--- BEGIN ---

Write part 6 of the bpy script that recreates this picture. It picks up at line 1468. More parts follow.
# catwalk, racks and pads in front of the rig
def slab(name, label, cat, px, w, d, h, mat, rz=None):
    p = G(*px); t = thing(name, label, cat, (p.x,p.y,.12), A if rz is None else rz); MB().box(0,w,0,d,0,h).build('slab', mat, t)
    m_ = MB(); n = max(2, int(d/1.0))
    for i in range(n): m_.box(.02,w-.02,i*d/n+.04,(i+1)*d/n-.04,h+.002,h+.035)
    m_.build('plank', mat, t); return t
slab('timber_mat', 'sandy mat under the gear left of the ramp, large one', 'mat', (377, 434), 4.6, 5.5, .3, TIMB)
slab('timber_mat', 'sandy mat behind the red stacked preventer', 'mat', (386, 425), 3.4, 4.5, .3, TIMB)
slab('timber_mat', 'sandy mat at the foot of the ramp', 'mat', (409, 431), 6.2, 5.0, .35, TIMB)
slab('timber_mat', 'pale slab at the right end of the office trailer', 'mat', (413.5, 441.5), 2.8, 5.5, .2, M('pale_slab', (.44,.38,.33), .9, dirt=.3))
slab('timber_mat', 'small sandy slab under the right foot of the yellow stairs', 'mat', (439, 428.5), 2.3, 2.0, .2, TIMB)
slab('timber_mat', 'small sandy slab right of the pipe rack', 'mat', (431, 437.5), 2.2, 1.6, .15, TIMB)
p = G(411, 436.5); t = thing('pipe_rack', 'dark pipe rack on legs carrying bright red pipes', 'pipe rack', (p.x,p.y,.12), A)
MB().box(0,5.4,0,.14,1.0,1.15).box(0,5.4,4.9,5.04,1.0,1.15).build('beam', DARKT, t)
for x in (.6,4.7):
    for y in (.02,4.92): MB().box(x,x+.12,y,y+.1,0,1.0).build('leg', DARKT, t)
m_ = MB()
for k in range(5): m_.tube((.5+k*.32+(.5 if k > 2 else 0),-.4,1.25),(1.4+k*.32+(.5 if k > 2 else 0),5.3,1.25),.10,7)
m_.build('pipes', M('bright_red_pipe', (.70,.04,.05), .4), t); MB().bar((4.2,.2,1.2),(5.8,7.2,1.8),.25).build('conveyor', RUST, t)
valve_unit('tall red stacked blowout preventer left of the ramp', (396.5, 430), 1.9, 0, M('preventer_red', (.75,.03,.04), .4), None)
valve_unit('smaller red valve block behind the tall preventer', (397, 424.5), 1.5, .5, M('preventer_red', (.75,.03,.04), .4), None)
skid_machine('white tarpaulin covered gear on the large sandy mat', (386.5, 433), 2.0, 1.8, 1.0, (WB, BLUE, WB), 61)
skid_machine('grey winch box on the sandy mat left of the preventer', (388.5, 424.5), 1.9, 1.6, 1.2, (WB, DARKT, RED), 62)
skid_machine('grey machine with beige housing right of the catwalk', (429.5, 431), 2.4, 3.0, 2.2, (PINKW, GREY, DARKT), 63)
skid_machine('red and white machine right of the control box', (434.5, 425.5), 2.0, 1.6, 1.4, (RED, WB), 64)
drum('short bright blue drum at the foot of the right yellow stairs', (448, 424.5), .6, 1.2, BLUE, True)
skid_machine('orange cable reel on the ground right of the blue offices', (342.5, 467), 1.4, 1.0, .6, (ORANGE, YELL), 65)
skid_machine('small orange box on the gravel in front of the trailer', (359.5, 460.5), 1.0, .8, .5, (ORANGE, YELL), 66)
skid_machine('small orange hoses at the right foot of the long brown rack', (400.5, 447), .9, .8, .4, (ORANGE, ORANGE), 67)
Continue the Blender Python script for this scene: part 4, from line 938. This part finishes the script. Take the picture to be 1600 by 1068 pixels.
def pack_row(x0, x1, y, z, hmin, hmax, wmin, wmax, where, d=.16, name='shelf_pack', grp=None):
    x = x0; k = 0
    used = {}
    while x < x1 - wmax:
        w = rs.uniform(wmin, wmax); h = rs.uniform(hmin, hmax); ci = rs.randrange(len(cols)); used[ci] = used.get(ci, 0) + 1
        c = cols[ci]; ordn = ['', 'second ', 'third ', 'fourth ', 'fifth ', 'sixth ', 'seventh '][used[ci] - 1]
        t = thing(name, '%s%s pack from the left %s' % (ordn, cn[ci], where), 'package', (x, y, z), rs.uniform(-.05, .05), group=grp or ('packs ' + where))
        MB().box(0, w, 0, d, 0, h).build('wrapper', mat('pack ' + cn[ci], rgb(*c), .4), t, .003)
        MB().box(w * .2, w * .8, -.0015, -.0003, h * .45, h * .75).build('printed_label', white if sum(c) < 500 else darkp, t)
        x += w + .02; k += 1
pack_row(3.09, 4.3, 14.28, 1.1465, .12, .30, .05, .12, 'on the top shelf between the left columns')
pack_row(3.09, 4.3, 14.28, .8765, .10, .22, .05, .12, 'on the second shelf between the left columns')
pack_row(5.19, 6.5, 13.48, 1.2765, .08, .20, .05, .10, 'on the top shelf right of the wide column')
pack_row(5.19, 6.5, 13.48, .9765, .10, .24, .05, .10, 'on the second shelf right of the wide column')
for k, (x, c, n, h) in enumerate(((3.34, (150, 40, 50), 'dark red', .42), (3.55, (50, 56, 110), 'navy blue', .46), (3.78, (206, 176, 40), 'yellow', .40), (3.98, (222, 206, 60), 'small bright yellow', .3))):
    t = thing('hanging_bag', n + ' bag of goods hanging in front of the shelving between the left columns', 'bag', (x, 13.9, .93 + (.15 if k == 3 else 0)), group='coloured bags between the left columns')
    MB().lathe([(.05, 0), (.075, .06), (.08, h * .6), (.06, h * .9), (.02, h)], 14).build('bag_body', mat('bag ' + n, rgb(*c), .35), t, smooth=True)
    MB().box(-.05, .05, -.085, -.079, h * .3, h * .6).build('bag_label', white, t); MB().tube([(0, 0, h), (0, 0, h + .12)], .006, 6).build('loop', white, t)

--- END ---

Problem details: What do the records say? Quote them all exactly.

Result below:
Write part 6 of the bpy script that recreates this picture. It picks up at line 1468. More parts follow.
# catwalk, racks and pads in front of the rig
def slab(name, label, cat, px, w, d, h, mat, rz=None):
    p = G(*px); t = thing(name, label, cat, (p.x,p.y,.12), A if rz is None else rz); MB().box(0,w,0,d,0,h).build('slab', mat, t)
    m_ = MB(); n = max(2, int(d/1.0))
    for i in range(n): m_.box(.02,w-.02,i*d/n+.04,(i+1)*d/n-.04,h+.002,h+.035)
    m_.build('plank', mat, t); return t
slab('timber_mat', 'sandy mat under the gear left of the ramp, large one', 'mat', (377, 434), 4.6, 5.5, .3, TIMB)
slab('timber_mat', 'sandy mat behind the red stacked preventer', 'mat', (386, 425), 3.4, 4.5, .3, TIMB)
slab('timber_mat', 'sandy mat at the foot of the ramp', 'mat', (409, 431), 6.2, 5.0, .35, TIMB)
slab('timber_mat', 'pale slab at the right end of the office trailer', 'mat', (413.5, 441.5), 2.8, 5.5, .2, M('pale_slab', (.44,.38,.33), .9, dirt=.3))
slab('timber_mat', 'small sandy slab under the right foot of the yellow stairs', 'mat', (439, 428.5), 2.3, 2.0, .2, TIMB)
slab('timber_mat', 'small sandy slab right of the pipe rack', 'mat', (431, 437.5), 2.2, 1.6, .15, TIMB)
p = G(411, 436.5); t = thing('pipe_rack', 'dark pipe rack on legs carrying bright red pipes', 'pipe rack', (p.x,p.y,.12), A)
MB().box(0,5.4,0,.14,1.0,1.15).box(0,5.4,4.9,5.04,1.0,1.15).build('beam', DARKT, t)
for x in (.6,4.7):
    for y in (.02,4.92): MB().box(x,x+.12,y,y+.1,0,1.0).build('leg', DARKT, t)
m_ = MB()
for k in range(5): m_.tube((.5+k*.32+(.5 if k > 2 else 0),-.4,1.25),(1.4+k*.32+(.5 if k > 2 else 0),5.3,1.25),.10,7)
m_.build('pipes', M('bright_red_pipe', (.70,.04,.05), .4), t); MB().bar((4.2,.2,1.2),(5.8,7.2,1.8),.25).build('conveyor', RUST, t)
valve_unit('tall red stacked blowout preventer left of the ramp', (396.5, 430), 1.9, 0, M('preventer_red', (.75,.03,.04), .4), None)
valve_unit('smaller red valve block behind the tall preventer', (397, 424.5), 1.5, .5, M('preventer_red', (.75,.03,.04), .4), None)
skid_machine('white tarpaulin covered gear on the large sandy mat', (386.5, 433), 2.0, 1.8, 1.0, (WB, BLUE, WB), 61)
skid_machine('grey winch box on the sandy mat left of the preventer', (388.5, 424.5), 1.9, 1.6, 1.2, (WB, DARKT, RED), 62)
skid_machine('grey machine with beige housing right of the catwalk', (429.5, 431), 2.4, 3.0, 2.2, (PINKW, GREY, DARKT), 63)
skid_machine('red and white machine right of the control box', (434.5, 425.5), 2.0, 1.6, 1.4, (RED, WB), 64)
drum('short bright blue drum at the foot of the right yellow stairs', (448, 424.5), .6, 1.2, BLUE, True)
skid_machine('orange cable reel on the ground right of the blue offices', (342.5, 467), 1.4, 1.0, .6, (ORANGE, YELL), 65)
skid_machine('small orange box on the gravel in front of the trailer', (359.5, 460.5), 1.0, .8, .5, (ORANGE, YELL), 66)
skid_machine('small orange hoses at the right foot of the long brown rack', (400.5, 447), .9, .8, .4, (ORANGE, ORANGE), 67)
Continue the Blender Python script for this scene: part 4, from line 938. This part finishes the script. Take the picture to be 1600 by 1068 pixels.
def pack_row(x0, x1, y, z, hmin, hmax, wmin, wmax, where, d=.16, name='shelf_pack', grp=None):
    x = x0; k = 0
    used = {}
    while x < x1 - wmax:
        w = rs.uniform(wmin, wmax); h = rs.uniform(hmin, hmax); ci = rs.randrange(len(cols)); used[ci] = used.get(ci, 0) + 1
        c = cols[ci]; ordn = ['', 'second ', 'third ', 'fourth ', 'fifth ', 'sixth ', 'seventh '][used[ci] - 1]
        t = thing(name, '%s%s pack from the left %s' % (ordn, cn[ci], where), 'package', (x, y, z), rs.uniform(-.05, .05), group=grp or ('packs ' + where))
        MB().box(0, w, 0, d, 0, h).build('wrapper', mat('pack ' + cn[ci], rgb(*c), .4), t, .003)
        MB().box(w * .2, w * .8, -.0015, -.0003, h * .45, h * .75).build('printed_label', white if sum(c) < 500 else darkp, t)
        x += w + .02; k += 1
pack_row(3.09, 4.3, 14.28, 1.1465, .12, .30, .05, .12, 'on the top shelf between the left columns')
pack_row(3.09, 4.3, 14.28, .8765, .10, .22, .05, .12, 'on the second shelf between the left columns')
pack_row(5.19, 6.5, 13.48, 1.2765, .08, .20, .05, .10, 'on the top shelf right of the wide column')
pack_row(5.19, 6.5, 13.48, .9765, .10, .24, .05, .10, 'on the second shelf right of the wide column')
for k, (x, c, n, h) in enumerate(((3.34, (150, 40, 50), 'dark red', .42), (3.55, (50, 56, 110), 'navy blue', .46), (3.78, (206, 176, 40), 'yellow', .40), (3.98, (222, 206, 60), 'small bright yellow', .3))):
    t = thing('hanging_bag', n + ' bag of goods hanging in front of the shelving between the left columns', 'bag', (x, 13.9, .93 + (.15 if k == 3 else 0)), group='coloured bags between the left columns')
    MB().lathe([(.05, 0), (.075, .06), (.08, h * .6), (.06, h * .9), (.02, h)], 14).build('bag_body', mat('bag ' + n, rgb(*c), .35), t, smooth=True)
    MB().box(-.05, .05, -.085, -.079, h * .3, h * .6).build('bag_label', white, t); MB().tube([(0, 0, h), (0, 0, h + .12)], .006, 6).build('loop', white, t)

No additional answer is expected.